The provisions of section 303 have been passed upon by this court in People ex rel. Fahy v. York (49 App. Div. 173; affd., on opinion below, 163 N. Y. 551); People ex rel. Grogan v. York (51 App. Div. 502); People ex rel. Hart v. York (73 id. 445; affd., 173 N. Y. 610). These cases hold that an officer absent without leave from the force for five days ceases to be a member of the police force by operation of law. In the case before us it does not appear what leave of absence the mayor granted, but the inference is that it was for an indefinite period. If the mayor had no power to grant any leave of absence then the defendant ceased to be a member of the police force after the expiration.of five days, and if the mayor had such power, then the defendant’s leave being indefinite, and the provisions of section 303 forbidding any leave of absence to exceed twenty (now thirty) days in any one year except upon the *318condition therein stated, it would seem to follow that such a leave of absence would be nugatory.

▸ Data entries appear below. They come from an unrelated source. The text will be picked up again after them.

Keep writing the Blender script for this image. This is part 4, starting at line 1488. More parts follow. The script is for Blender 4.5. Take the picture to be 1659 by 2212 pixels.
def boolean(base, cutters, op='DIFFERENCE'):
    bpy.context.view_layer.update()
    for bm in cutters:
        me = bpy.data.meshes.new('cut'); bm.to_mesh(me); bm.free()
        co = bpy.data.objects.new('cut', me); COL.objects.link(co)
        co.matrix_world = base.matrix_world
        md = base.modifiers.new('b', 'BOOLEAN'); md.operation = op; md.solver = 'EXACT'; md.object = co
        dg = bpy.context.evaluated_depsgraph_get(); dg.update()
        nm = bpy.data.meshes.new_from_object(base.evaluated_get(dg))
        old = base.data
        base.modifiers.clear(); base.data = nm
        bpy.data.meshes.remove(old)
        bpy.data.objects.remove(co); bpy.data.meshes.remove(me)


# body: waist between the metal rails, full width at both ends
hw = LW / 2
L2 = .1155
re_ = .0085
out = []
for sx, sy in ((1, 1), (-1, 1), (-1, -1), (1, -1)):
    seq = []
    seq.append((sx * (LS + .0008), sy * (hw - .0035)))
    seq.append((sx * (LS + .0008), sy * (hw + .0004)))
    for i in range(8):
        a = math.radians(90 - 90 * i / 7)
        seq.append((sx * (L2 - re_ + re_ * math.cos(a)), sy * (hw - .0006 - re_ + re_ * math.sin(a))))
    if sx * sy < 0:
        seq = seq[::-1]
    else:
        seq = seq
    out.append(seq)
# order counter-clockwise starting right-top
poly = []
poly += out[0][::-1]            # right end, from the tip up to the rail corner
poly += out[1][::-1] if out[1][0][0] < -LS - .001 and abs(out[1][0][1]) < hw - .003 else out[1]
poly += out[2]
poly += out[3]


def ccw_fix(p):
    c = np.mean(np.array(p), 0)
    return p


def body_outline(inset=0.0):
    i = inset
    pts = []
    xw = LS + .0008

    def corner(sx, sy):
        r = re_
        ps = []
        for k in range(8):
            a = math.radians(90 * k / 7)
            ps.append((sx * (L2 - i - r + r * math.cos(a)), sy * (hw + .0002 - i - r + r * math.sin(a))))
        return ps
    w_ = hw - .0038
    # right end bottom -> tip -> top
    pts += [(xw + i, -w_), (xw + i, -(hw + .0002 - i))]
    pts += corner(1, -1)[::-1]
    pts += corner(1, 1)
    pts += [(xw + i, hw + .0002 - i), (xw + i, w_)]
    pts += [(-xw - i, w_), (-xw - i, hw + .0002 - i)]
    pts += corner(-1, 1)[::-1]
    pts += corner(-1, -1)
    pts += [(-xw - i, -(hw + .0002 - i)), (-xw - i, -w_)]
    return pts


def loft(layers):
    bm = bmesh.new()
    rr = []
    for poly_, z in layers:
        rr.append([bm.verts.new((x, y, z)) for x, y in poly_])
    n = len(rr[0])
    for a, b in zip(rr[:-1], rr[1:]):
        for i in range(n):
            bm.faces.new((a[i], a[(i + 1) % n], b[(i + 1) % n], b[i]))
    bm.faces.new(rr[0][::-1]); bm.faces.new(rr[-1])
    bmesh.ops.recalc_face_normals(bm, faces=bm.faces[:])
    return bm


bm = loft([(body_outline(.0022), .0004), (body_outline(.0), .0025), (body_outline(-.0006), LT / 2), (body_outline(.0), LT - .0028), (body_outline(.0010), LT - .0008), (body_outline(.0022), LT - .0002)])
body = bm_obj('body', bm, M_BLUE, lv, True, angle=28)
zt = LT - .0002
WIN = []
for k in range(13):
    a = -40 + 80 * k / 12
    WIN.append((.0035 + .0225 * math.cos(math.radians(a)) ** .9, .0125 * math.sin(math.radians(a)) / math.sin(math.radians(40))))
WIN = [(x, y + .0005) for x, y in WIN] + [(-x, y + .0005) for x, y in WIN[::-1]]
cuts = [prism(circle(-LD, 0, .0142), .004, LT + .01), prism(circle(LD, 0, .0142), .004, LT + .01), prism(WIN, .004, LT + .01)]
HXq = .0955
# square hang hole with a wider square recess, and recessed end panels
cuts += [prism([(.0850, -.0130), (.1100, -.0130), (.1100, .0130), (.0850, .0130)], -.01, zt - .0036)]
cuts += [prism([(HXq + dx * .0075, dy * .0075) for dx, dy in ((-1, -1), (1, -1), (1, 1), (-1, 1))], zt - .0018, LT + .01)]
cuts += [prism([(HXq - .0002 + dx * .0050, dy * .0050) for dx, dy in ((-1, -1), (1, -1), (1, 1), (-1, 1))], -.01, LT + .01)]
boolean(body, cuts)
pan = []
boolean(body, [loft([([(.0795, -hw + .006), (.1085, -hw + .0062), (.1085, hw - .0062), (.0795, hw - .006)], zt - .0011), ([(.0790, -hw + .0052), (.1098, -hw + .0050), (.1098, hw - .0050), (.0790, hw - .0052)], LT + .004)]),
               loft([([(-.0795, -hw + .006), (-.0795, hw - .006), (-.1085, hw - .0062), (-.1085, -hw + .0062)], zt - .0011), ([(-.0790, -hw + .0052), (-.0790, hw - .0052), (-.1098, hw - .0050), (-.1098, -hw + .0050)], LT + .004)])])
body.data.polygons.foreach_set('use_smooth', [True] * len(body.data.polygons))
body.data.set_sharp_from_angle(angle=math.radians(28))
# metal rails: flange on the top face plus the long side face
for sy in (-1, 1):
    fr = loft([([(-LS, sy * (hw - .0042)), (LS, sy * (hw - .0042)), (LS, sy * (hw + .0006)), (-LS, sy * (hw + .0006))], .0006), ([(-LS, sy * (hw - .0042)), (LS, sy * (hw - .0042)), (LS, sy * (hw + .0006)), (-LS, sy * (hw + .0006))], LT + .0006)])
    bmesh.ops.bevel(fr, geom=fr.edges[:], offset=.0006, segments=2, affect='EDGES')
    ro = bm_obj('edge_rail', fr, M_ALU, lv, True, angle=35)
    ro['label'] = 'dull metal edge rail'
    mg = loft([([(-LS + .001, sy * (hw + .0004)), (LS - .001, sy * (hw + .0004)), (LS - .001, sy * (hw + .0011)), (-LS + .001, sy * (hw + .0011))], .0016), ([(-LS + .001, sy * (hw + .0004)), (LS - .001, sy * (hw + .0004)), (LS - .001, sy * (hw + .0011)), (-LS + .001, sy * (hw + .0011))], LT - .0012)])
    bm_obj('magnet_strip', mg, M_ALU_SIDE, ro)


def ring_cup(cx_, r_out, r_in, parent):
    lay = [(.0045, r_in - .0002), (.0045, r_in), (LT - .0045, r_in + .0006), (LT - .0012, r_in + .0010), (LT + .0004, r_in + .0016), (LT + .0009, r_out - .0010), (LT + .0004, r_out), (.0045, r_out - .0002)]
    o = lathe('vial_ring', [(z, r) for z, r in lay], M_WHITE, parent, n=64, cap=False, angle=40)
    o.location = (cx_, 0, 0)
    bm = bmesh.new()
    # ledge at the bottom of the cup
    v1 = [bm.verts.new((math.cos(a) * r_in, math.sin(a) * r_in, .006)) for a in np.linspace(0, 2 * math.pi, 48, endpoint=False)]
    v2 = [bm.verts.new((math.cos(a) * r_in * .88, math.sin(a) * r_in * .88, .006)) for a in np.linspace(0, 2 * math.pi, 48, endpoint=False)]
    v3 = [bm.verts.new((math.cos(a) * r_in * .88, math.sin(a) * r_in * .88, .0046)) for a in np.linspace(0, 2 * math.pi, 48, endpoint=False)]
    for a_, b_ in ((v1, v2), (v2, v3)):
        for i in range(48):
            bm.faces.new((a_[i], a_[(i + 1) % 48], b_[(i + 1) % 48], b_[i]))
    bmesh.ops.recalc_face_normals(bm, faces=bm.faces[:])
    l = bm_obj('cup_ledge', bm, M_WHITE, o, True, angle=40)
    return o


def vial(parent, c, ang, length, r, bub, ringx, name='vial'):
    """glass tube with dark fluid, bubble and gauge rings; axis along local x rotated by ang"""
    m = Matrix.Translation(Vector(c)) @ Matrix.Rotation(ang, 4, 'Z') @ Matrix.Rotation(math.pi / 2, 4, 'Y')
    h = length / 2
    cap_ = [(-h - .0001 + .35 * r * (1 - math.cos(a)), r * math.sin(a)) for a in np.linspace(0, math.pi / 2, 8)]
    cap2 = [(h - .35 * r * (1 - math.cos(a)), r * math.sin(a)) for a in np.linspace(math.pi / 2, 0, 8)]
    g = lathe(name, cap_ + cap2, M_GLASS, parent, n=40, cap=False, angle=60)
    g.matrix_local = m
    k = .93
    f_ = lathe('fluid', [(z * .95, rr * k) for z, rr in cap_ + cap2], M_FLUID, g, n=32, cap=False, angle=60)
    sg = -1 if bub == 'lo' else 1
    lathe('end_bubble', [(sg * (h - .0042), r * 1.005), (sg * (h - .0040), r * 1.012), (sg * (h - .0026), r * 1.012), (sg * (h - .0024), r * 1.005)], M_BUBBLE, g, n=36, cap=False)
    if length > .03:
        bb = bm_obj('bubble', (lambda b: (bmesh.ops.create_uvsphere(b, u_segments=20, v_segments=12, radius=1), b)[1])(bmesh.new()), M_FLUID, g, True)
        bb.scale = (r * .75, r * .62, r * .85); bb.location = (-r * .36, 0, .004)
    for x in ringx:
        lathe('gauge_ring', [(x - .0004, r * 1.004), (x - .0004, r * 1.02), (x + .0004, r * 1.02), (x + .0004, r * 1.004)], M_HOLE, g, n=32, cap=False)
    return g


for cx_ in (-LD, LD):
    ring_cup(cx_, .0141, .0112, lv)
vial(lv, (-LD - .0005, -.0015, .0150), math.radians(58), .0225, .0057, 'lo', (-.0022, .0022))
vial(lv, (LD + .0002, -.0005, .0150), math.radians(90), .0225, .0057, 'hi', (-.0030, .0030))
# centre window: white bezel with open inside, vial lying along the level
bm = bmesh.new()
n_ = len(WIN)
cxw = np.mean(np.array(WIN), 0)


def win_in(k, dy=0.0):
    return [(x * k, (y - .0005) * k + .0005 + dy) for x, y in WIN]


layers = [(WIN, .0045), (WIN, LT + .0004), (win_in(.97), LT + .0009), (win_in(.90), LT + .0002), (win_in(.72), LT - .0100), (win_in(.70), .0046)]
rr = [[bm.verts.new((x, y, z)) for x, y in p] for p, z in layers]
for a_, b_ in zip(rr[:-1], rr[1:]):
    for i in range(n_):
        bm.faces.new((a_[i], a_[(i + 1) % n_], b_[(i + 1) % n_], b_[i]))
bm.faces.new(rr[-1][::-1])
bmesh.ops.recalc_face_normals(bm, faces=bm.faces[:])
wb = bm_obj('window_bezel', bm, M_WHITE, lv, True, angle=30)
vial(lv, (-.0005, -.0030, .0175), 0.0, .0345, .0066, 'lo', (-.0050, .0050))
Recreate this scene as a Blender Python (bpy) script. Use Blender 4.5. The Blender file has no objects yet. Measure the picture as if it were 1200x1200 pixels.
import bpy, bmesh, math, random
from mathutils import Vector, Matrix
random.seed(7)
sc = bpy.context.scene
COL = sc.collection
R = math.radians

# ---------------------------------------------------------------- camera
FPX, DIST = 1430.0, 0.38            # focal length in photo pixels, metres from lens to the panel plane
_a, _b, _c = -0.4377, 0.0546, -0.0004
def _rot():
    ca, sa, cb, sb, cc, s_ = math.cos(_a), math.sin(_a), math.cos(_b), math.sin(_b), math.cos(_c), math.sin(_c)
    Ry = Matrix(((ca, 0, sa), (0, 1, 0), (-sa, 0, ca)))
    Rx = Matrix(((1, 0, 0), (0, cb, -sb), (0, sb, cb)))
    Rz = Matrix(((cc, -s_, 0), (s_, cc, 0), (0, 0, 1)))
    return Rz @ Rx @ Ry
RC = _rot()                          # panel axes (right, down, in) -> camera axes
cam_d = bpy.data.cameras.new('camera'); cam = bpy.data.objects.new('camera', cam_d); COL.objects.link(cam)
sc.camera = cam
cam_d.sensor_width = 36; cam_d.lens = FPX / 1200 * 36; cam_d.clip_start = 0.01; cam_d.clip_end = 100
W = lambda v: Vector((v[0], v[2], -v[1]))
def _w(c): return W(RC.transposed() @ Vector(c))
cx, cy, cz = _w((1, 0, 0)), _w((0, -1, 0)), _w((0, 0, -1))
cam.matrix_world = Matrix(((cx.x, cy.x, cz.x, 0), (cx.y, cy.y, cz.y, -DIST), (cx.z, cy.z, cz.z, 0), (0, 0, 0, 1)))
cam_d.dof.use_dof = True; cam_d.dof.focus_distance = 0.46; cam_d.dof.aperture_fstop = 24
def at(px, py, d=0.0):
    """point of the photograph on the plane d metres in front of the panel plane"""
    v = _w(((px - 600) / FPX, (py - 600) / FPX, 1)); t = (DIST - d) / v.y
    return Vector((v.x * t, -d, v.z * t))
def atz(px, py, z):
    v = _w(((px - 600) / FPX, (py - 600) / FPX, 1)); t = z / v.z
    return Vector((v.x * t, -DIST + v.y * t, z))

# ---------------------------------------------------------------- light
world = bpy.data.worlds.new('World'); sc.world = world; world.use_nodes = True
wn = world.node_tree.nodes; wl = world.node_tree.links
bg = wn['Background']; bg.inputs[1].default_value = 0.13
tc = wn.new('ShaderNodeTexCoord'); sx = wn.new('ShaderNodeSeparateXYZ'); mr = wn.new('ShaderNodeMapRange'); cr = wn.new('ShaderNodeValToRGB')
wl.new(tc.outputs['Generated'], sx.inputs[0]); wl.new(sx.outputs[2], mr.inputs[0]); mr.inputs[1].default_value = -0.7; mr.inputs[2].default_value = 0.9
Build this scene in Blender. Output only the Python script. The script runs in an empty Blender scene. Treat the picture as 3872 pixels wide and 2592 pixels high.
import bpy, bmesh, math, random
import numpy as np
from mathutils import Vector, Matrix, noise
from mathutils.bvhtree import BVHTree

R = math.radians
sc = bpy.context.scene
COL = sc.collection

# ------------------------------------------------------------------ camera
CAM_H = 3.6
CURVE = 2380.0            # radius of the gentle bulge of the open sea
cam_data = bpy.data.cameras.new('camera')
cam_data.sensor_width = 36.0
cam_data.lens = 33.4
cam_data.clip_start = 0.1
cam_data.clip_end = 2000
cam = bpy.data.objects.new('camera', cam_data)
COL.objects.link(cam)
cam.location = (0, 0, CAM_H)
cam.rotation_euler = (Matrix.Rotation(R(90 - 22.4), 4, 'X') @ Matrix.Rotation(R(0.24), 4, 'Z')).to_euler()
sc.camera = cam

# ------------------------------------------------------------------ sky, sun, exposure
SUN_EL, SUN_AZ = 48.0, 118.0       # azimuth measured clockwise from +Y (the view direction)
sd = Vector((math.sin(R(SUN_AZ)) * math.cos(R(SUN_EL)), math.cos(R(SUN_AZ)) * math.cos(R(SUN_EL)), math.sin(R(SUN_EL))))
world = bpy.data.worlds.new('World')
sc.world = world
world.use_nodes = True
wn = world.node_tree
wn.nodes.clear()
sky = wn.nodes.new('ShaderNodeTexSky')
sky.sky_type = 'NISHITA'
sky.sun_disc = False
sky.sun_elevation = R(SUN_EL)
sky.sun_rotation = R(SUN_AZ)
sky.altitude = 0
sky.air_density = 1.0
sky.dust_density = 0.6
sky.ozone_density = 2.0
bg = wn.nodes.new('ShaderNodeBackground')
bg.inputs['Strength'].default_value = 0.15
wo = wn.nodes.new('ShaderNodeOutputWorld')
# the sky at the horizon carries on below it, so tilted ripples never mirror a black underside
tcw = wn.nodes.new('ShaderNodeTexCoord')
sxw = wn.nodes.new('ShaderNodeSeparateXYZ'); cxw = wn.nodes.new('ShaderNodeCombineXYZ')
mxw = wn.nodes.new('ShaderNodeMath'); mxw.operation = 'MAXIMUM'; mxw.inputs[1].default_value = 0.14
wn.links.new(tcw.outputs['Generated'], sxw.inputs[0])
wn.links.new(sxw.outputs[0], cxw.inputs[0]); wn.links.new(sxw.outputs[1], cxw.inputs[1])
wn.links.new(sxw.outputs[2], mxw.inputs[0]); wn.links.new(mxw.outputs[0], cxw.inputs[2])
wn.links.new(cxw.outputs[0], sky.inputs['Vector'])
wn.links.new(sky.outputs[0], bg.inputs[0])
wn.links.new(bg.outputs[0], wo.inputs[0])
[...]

It is conceded by both counsel that section 355-a, enacted by the Laws of 1918, chapter 651, relates solely to pensions and is prospective. There was no attempt to retire the commissioner from his duty, but merely to retire him him as a lieutenant, when, as we have already shown, he was no longer a lieutenant.
It only remains to consider the point urged in behalf of the appellant, that in any event the judgment appealed from should be modified by reversing so much thereof as decrees as follows: “ Ordered and adjudged as follows: 1. That Chapter 651 of the Laws of 1918 is not applicable to defendant, Richard E. Enright, and does not authorize the award of a pension to him in the sum of $3,750 per annum.”
We find no reason for the retention in the judgment of the portion thereof just quoted. Upon the facts before us, the court was only required to determine whether the plaintiff was entitled to injunctive relief restraining the defendant individually and as police commissioner from continuing his name on the present roll of the police pension fund and from receiving or collecting any pension from the said police pension fund. We are not called upon to prejudge what defendant’s rights to participation in the benefits of the police pension fund may be under a different state of facts or circumstances from those here appearing.
The judgment appealed from will be modified by the elimination of that portion thereof just discussed, and as modified affirmed, without costs.
Clarke, P. J., Laughlin, Smith and Merrell, JJ., concur.
Judgment modified as directed in opinion, and as modified affirmed, without costs. Settle order on notice.
See Rex v. Patteson (4 Barn. & Adol. 9).—[Rep.